UP NEXT: Get to know your Manila guides and their favorite Manila haunts.  Watch out for A Manileño's Manila, Part 2 featuring Carlos Celdran

Attribution: Article culled from Seair InFlight Magazine, February-March 2010 issue All text and photos by Oggie Ramos except Rizal Park photo by Ferdz Decena.  • Layout and art direction by Jocas A. See For subscriptions, call (+632) 8402803

6 comments:

Lawstude said...

these guys made me appreciate manila more. kudos to them and to you. :)

wanderboy said...

nice! ganda talaga ng manila.
proud to be a manilenyo. ;)

Photo Cache said...

manila is so diverse that a week's stay is not enough to fully immerse oneself in local culture.

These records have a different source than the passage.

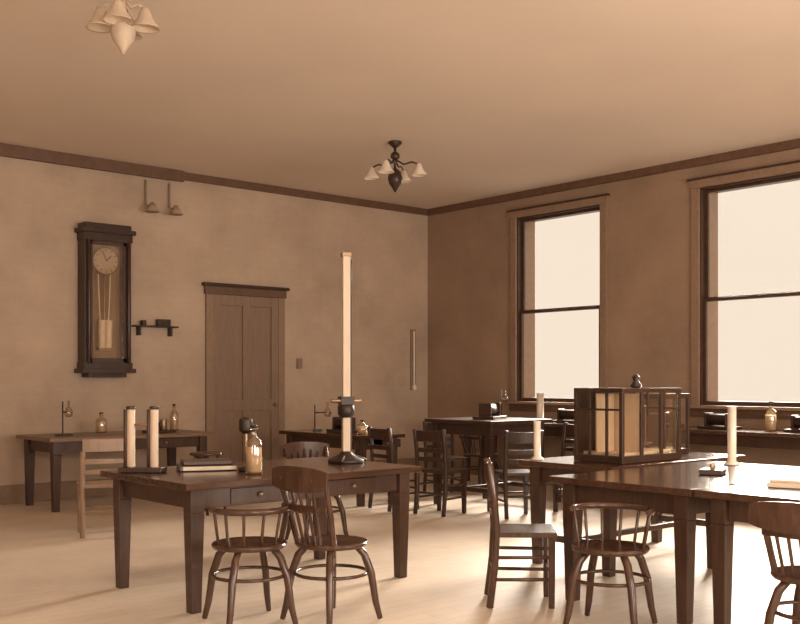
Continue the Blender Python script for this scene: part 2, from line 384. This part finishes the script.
def coil(loc,rz):
    b=B(); b.bx((-.2,-.12,0),(.2,.12,.03),M_dark); b.tube([(-.13,0,.1),(.13,0,.1)],.06,M_black,18); b.bx((-.15,-.07,.03),(-.13,.07,.17),M_dark); b.bx((.13,-.07,.03),(.15,.07,.17),M_dark)
    b.done('induction_coil',loc,rz)
coil((6.9,8.9,TZ),1.4); coil((9.7,6.6,.822),1.5); coil((9.7,7.95,.822),1.7); coil((7.8,7.5,.932),.4); coil((9.7,5.9,.822),1.4); coil((9.7,4.9,.822),1.6)
# glass balance case
b=B(); X,Y,H=.36,.215,.53
b.bx((-X,-Y,0),(X,Y,.05),M_dark); b.bx((-X,-Y,H-.03),(X,Y,H),M_dark)
for sx in(-1,1):
    for sy in(-1,1): b.bx((sx*X,sy*Y,.05),(sx*(X-.028),sy*(Y-.028),H-.03),M_dark)
for xx in(-.12,.12): b.bx((xx-.014,-Y,.05),(xx+.014,-Y+.018,H-.03),M_dark)
b.bx((-X+.03,-Y+.008,.05),(X-.03,-Y+.012,H-.03),M_glass)
b.bx((-X+.03,Y-.012,.05),(X-.03,Y-.008,H-.03),M_leg)
for sx in(-1,1):
    for yy in(-.075,.075): b.bx((sx*X,yy-.009,.05),(sx*(X-.018),yy+.009,H-.03),M_dark)
    b.bx((sx*X,-Y+.03,.37),(sx*(X-.018),Y-.03,.385),M_dark)
b.bx((-X+.008,-Y+.03,.05),(-X+.012,Y-.03,H-.03),M_glass)
b.bx((X-.012,-Y+.03,.05),(X-.008,Y-.03,H-.03),M_glass)
b.bx((-.13,-.19,.07),(-.115,.2,.49),M_pale)
b.bx((-.34,.02,.07),(-.135,.03,.49),M_pale)
b.tube([(.08,0,.05),(.08,0,.4)],.012,M_brass); b.tube([(-.06,0,.39),(.08,0,.41),(.22,0,.39)],.008,M_brass,8)
for sx in(-1,1):
    b.tube([(.08+sx*.14,0,.39),(.08+sx*.14,0,.12)],.003,M_brass,6); b.lathe([(.01,.1),(.05,.115),(.055,.12)],(.08+sx*.14,0,0),M_brass,18)
b.bx((-X+.05,-Y+.05,.05),(X-.05,Y-.05,.07),M_cream)
b.lathe([(.03,H),(.045,H+.01),(.02,H+.05),(.03,H+.08),(.01,H+.1)],(.1,0,0),M_black,14)
b.done('balance_case',(6.11,4.465,TZ))
b=B(); b.bx((-.2,-.15,0),(.2,.15,.04),M_dark); b.bx((-.2,-.15,.44),(.2,.15,.48),M_dark)
for sx in(-1,1):
    for sy in(-1,1): b.bx((sx*.2,sy*.15,.04),(sx*.175,sy*.125,.44),M_dark)
b.bx((-.01,-.15,.04),(.01,-.13,.44),M_dark)
b.bx((-.175,-.14,.04),(.175,-.136,.44),M_glass); b.bx((-.175,.13,.04),(.175,.136,.44),M_leg); b.tube([(0,0,.04),(0,0,.33)],.012,M_brass); b.tube([(-.13,0,.32),(.13,0,.32)],.007,M_brass)
b.done('balance_case',(6.85,4.7,TZ))
def cylinder(name,loc,h,r):
    b=B(); b.lathe([(r*1.8,0),(r*1.8,.012),(r,.025),(r,h),(r*1.15,h+.005)],(0,0,0),M_shade,20); b.done(name,loc,0,0)
cylinder('graduated_cylinder',(6.28,3.72,TZ),.4,.03)
cylinder('graduated_cylinder',(5.60,4.9,TZ),.28,.026)
cylinder('graduated_cylinder',(9.6,8.35,.822),.36,.045)
b=B(); b.bx((-.2,-.14,0),(.2,.14,.025),M_cream); b.bx((-.17,-.12,.026),(.15,.13,.04),M_pale)
b.done('paper_stack',(5.35,2.75,TZ),.3)
b=B(); b.bx((-.1,-.07,0),(.1,.07,.03),M_dark); b.tube([(-.04,0,.03),(-.04,0,.07)],.012,M_brass); b.tube([(.04,0,.03),(.04,0,.07)],.012,M_brass)
b.done('telegraph_key',(5.6,3.45,TZ),.4)
# wall bits
b=B(); b.bx((0,-.14,0),(.55,0,.02),M_dark)
for x in(.06,.47): b.bx((x,-.1,-.1),(x+.02,0,0),M_dark)
b.tube([(.12,-.07,.02),(.12,-.07,.08)],.035,M_black,14); b.bx((.3,-.11,.02),(.46,-.03,.1),M_dark)
b.done('wall_shelf',(5.38,YN-.002,1.98))
for x in(5.55,5.86):
    b=B()
    b.tube([(0,-.03,3.74),(0,-.03,3.45),(0,-.1,3.42),(0,-.17,3.43)],.012,M_sconce); b.lathe([(.02,0),(.05,-.05),(.085,-.11),(.06,-.1)],(0,-.2,3.45),M_sconce,16)
    b.done('wall_lamp',(x,YN-.002,0),0,0)
b=B(); b.bx((-.04,-.03,0),(.04,0,.14),M_case); b.done('light_switch',(7.8,YN-.002,1.5))
b=B(); b.bx((-.05,-.02,1.2),(.05,0,2.1),M_case); b.tube([(0,-.035,1.25),(0,-.035,2.07)],.014,M_shade); b.lathe([(.03,0),(.04,.04),(.02,.08)],(0,-.045,1.2),M_shade,14)
b.done('wall_thermometer',(9.85,YN-.002,0))

# ---------------------------------------------------------------- light
w=bpy.data.worlds.new('World'); scene.world=w; w.use_nodes=True
bg=w.node_tree.nodes['Background']; bg.inputs[0].default_value=(.95,.81,.68,1); bg.inputs[1].default_value=1.04
def area(name,loc,tgt,sx,sy,e,col=(1,.90,.79)):
    l=bpy.data.lights.new(name,'AREA'); l.shape='RECTANGLE'; l.size=sx; l.size_y=sy; l.energy=e; l.color=col
    o=bpy.data.objects.new(name,l); scene.collection.objects.link(o); o.location=loc
    o.rotation_euler=(Vector(tgt)-Vector(loc)).to_track_quat('-Z','Y').to_euler()
area('rear_fill_light_1',(2.0,YS+.1,2.0),(4.5,8,2.6),3.5,2.2,300)  # three added fill panels behind the camera; the rear walls are solid, without windows
area('rear_fill_light_2',(6.0,YS+.1,1.8),(6.2,8,3.4),3.5,2.2,390)
area('rear_fill_light_3',(XW+.1,2,2.2),(8,5,2.4),3.5,2.2,100)
s=bpy.data.lights.new('sun','SUN'); s.energy=32; s.angle=math.radians(40); s.color=(1,.89,.77)
o=bpy.data.objects.new('sun',s); scene.collection.objects.link(o)
o.rotation_euler=Vector((-.85,-.30,-.42)).to_track_quat('-Z','Y').to_euler()

# ---------------------------------------------------------------- camera
c=bpy.data.cameras.new('camera'); c.lens=45; c.sensor_width=36; c.shift_y=.085; c.clip_start=.05
o=bpy.data.objects.new('camera',c); scene.collection.objects.link(o); o.location=(0,0,1.35)
o.rotation_euler=(math.radians(90),0,math.radians(-41)); scene.camera=o
scene.view_settings.view_transform='Standard'; scene.view_settings.look='None'
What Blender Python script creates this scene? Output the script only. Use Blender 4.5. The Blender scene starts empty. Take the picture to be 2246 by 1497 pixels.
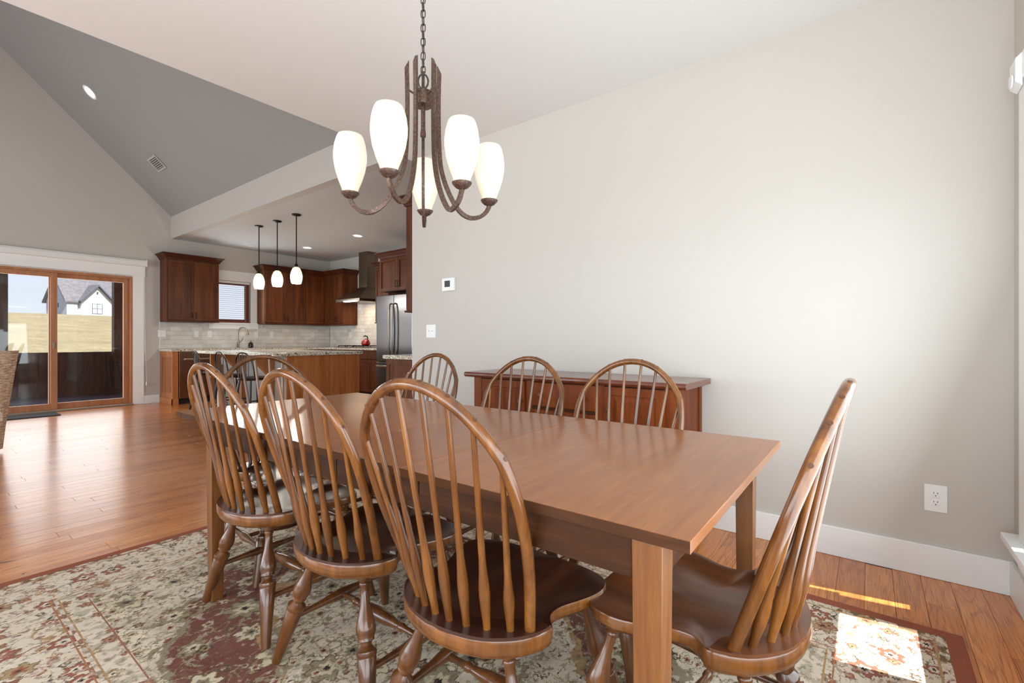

pity that i stayed there for 5 years and did not take in all that i could.

your pix are outstanding. are you coming out with your own collection of manila postcard, is this what it's about? or did i miss something, misunderstood something?

Sidney said...

Indeed Manila has a lot to offer... still a lot of work ahead... but it is a nice city .

lagalog said...

Oman, thanks bai.

Erick, oo naman, proud Manileño rin ako :D

Photocache, this is a feature article I wrote and shot for Seair InFlight Magazine :D How I wish I can do a postcard series.

Sidney, I consider the city as a work in progress. Still needs a lot of work but a charming one indeed.

the donG said...

definitely three of the best today! i always recommend them to foreign tourists.

but again congratulations to another feature in inflight bai!